Felix Mendelssohn (1809 - 1847)
Trio No. 2 for Violin, Cello and Piano in c minor, Op. 66
July 27-28, 2005
His friend Robert Schumann called Felix Mendelssohn "the Mozart of the 19th century," not least because of the astounding number of works he produced in his short lifetime. They include volumes for piano and for organ, five symphonies, monumental choral pieces, overtures and incidental music, songs and part-songs and no fewer than two dozen chamber works. Throughout Europe, Mendelssohn was in demand as an organist, pianist, conductor, and composer. He spent his last decade as conductor of the Gewandhaus Orchestra in Leipzig. There he championed neglected works of the previous century (most notably his resurrection of Bach's St. Matthew Passion) as well as premiering his own compositions and those of his contemporaries as he tried to raise the standards of both orchestral performance and public taste.
Never an innovator, Mendelssohn strove to reconcile the classical heritage of the 18th century with the romantic tenor of his own musical voice. Although only two piano trios by Mendelssohn have come down to us, we know that he wrote one (which has since been lost) before he was eleven years old. Various letters also suggest that the genre interested him much more than his two contributions to it would indicate. During a visit to Paris when he was 23, he wrote to his sister Fanny of plans to compose another. But it wasn't until 1839 that he actually wrote his Trio No. 1 in d minor, op. 49. It was another six years before Mendelssohn dedicated his Trio no. 2 in c minor, op. 66 to Louis Spohr (1784-1859), one of the great violinists of his time and a prolific composer in his own right.
In late 1844, Mendelssohn had been feeling unsettled about working conditions in Berlin. In December, he decided to retire to Frankfurt for rest and recovery. By February 1845, he had begun work on the Trio No. 2, completing it in the early summer. The work's premiere performance later that year at the Gewandhaus featured Spohr on violin and Mendelssohn on piano.
In his c minor Trio Mendelssohn tilted the balance of the ensemble strongly toward the role of the piano. The first movement exhibits Mendelssohn's ability to move from quiet reflection to ebullient passionate explosions and back again with consummate skill. The second movement, "andante expressive" recalls many of the lyrical and elegant qualities of his many "Songs Without Words." In the third movement Mendelssohn provides another of his signature scherzos, this time a "perpetual motion" which in many ways resembles his famous Midsummer Night's Dream. It is fluidity and wit at its ultimate. The final movement, with the composer's "appassionato" marking, offers the listener an energy and depth almost symphonic in scope. By the Trio's end, a listener's spirit has been uplifted in a manner few other composers could achieve.

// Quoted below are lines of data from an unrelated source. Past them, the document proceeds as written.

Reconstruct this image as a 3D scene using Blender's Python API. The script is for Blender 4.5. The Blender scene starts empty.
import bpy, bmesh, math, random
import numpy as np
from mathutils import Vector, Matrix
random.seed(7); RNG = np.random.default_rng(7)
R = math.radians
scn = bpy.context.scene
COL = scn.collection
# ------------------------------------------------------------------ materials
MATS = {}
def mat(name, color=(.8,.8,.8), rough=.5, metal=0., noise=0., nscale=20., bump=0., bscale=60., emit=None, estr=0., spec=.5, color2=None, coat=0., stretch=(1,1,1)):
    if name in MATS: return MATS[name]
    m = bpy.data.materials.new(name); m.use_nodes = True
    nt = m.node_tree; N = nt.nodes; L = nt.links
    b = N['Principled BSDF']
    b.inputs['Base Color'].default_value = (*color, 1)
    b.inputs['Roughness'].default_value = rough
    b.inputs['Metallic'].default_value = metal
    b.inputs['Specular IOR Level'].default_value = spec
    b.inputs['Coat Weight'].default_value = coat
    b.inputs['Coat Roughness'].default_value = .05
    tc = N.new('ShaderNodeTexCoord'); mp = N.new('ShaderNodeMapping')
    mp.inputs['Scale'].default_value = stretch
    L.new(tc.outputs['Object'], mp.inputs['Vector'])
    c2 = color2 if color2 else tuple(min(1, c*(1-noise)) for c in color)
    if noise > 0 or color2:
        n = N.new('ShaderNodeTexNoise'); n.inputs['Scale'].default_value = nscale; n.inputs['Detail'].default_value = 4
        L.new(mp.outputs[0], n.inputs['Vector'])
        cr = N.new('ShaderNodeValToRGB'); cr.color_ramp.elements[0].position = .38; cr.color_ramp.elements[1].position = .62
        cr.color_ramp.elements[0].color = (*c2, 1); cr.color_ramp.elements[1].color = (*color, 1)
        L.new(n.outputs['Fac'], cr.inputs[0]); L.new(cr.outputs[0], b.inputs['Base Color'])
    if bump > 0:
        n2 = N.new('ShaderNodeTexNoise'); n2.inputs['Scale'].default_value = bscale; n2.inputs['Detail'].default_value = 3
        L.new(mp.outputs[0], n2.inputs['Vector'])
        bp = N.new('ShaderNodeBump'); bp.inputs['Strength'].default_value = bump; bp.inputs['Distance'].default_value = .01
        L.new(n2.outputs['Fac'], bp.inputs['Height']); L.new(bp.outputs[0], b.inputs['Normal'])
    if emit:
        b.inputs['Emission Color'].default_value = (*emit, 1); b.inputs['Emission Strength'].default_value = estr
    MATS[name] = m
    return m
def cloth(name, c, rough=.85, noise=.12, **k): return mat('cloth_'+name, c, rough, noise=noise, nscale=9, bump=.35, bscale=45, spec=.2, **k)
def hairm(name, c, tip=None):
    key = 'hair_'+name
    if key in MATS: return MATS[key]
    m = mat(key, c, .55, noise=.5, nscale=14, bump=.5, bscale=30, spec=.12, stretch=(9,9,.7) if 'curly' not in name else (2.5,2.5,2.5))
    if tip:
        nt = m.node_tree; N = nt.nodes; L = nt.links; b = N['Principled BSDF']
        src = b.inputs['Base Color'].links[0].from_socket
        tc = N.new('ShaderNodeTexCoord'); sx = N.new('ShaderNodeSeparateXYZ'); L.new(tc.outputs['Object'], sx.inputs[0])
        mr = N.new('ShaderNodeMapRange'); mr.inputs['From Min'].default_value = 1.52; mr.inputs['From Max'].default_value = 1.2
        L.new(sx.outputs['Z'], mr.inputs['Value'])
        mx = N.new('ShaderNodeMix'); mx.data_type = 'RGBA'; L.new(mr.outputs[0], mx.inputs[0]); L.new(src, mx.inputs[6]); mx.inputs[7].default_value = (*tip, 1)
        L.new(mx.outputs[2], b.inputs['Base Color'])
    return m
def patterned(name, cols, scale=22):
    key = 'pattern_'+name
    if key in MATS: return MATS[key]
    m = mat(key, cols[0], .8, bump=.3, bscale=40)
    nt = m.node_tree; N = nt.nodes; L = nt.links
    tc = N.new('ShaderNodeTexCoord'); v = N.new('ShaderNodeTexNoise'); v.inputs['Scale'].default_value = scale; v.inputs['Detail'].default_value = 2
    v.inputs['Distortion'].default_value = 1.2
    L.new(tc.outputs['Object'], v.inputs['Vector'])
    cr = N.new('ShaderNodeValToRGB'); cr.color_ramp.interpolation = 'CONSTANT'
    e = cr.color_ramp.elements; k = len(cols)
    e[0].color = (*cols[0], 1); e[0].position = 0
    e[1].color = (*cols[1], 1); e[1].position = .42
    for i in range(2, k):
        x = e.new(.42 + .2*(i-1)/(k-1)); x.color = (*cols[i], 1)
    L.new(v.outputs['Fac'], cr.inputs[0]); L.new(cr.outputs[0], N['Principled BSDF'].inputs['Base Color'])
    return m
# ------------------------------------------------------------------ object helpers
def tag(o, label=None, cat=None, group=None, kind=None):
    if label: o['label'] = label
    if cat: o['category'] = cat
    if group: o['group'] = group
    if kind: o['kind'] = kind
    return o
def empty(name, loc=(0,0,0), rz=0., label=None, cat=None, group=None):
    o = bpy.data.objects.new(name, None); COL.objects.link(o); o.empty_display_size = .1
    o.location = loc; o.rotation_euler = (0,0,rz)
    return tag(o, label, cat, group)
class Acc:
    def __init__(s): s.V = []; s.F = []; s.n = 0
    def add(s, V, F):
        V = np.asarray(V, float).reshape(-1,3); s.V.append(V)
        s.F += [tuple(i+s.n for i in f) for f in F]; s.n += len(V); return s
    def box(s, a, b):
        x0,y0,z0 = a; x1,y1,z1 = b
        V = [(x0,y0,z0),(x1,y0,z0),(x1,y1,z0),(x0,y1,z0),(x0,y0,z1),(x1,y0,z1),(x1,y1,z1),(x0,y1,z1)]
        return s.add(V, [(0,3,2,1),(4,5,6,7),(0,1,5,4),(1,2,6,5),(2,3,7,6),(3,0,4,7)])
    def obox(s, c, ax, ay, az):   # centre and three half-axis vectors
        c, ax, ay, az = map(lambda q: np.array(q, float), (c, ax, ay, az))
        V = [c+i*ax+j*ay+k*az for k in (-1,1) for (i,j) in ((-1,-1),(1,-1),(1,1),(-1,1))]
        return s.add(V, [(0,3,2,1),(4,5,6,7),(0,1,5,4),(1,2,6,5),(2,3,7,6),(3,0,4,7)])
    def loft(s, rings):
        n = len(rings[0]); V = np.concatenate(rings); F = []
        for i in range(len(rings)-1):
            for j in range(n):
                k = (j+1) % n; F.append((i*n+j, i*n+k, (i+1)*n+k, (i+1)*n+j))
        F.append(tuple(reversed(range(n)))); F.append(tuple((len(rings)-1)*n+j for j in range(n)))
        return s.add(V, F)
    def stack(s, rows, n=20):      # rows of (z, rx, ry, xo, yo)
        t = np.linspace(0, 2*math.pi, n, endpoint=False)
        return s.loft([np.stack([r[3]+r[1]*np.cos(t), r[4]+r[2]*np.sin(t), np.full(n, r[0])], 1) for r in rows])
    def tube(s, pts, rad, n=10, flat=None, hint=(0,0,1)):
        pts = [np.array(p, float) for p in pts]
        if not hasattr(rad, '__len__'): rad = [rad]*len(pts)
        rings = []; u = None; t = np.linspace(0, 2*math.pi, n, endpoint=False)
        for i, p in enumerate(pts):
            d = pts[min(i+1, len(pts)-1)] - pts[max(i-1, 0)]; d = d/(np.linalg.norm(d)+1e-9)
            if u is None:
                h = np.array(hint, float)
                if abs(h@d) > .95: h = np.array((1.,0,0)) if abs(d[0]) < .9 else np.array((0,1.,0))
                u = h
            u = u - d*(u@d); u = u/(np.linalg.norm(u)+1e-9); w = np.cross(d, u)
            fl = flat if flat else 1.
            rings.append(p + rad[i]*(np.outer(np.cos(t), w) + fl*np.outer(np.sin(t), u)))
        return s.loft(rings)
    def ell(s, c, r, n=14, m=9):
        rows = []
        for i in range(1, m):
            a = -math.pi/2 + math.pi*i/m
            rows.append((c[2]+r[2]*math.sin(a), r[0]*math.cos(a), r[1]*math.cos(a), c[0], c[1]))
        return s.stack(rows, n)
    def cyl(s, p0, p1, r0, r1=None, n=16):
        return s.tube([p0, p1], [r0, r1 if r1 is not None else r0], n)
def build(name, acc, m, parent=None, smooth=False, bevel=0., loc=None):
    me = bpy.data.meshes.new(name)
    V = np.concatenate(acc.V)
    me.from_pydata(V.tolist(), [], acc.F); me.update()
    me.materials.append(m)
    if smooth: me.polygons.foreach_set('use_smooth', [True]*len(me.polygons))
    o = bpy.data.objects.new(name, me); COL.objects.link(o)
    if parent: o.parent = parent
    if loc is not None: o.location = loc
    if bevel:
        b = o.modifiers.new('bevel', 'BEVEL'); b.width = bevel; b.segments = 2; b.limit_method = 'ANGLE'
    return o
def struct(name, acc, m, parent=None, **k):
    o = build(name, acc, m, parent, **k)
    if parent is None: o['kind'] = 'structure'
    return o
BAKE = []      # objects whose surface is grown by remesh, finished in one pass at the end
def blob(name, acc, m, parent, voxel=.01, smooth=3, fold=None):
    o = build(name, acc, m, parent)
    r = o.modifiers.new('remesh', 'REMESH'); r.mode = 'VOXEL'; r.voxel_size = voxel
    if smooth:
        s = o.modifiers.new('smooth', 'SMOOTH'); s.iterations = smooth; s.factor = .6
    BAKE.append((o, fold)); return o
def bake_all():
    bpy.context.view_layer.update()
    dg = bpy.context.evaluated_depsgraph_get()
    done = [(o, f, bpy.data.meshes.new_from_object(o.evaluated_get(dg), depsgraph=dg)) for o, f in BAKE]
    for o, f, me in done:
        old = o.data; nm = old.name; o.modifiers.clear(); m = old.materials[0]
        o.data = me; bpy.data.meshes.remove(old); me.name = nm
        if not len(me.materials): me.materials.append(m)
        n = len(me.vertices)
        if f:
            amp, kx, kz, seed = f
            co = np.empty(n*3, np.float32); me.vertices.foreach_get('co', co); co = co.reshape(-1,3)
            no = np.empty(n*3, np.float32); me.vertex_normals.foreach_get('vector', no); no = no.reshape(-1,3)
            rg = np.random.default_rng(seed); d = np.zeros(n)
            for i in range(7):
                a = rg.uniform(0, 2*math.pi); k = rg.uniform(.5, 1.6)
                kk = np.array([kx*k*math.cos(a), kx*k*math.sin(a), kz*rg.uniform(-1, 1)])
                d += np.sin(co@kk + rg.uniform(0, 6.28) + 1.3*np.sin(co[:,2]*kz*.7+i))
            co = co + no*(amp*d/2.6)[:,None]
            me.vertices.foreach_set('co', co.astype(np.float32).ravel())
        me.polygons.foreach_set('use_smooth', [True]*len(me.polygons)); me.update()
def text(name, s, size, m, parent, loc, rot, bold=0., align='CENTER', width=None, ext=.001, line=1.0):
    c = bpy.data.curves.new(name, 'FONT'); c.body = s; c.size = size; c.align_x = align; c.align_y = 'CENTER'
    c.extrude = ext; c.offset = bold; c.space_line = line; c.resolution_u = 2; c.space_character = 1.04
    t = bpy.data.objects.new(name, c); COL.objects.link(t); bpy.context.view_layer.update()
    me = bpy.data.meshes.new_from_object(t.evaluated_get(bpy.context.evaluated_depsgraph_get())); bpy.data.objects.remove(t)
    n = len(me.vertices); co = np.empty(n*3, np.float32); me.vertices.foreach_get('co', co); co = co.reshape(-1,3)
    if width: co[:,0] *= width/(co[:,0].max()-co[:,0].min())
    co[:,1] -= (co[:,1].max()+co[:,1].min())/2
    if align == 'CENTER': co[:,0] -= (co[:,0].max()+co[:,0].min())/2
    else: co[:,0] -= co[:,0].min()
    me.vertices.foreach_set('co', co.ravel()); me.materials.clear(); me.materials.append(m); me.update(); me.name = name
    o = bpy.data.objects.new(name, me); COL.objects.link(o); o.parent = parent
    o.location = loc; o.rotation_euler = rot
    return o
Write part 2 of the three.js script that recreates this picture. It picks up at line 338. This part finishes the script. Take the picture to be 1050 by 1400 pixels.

The Trio begins with a pedal point in the cello and drama in the piano opening the Allegro energico e con fuoco, moving on to string arpeggios and vehement piano chords. The lyrical E-flat Major second theme eases the tension. After an impassioned development and a recap, the canonic coda pits an augmented version of the opening against the original. Two themes, one tender, the other thoughtful, dominate the Andante espressivo (9/8), the midsection of which modulates to the tonic minor key.